La ricostruzione Secondo quanto riporta il segretario Sappe dell’Umbria Fabrizio Bonino: «Nella serata di ieri, una rissa tra detenuti di origine nord africana mette in subbuglio un’intera sezione nel padiglione della media sicurezza. I quattro, presumibilmente ubriachi, prima hanno discusso tra di loro e poi, all’intervento della polizia penitenziaria, hanno aggredito i colleghi con schiaffi e pugni, lanciandogli contro qualsiasi tipo di oggetto, perfino bombolette del gas e addirittura maglie insanguinate. Dopo qualche ora e grazie alla professionalità il personale, rientrato in servizio in un sabato pomeriggio che poteva essere dedicato alla famiglia, è riuscito a riportare la calma. Calma apparente purtroppo: uno dei due autori della rissa, infatti,  mentre era stato spostato in una cella per essere trasferito nell’istituto di Capanne si è impiccato».

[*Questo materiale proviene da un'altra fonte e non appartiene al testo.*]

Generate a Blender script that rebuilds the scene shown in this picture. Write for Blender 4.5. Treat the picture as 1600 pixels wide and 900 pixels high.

Carcere Per il Sarap la situazione nel penitenziario della Conca è ormai insostenibile. «Queste forme di protesta oggi portano la popolazione detenuta ad essere molto incisiva, tentando di influenzare chi dovrebbe dettare metodi e regole per dirimerli. A Terni – scrive il sindacato – la situazione lavorativa è ormai insostenibile e il malumore degli agenti ai limiti. Il Sarap mostra massima solidarietà per i colleghi aggrediti e per tutto quel personale ormai costretto ad operare in situazioni sempre più precarie. Ed è questa precarietà che il 12 ottobre ci vede costretti a scendere in piazza davanti al dipartimento dell’amministrazione penitenziaria a Roma» per rivendicare la dignità del corpo.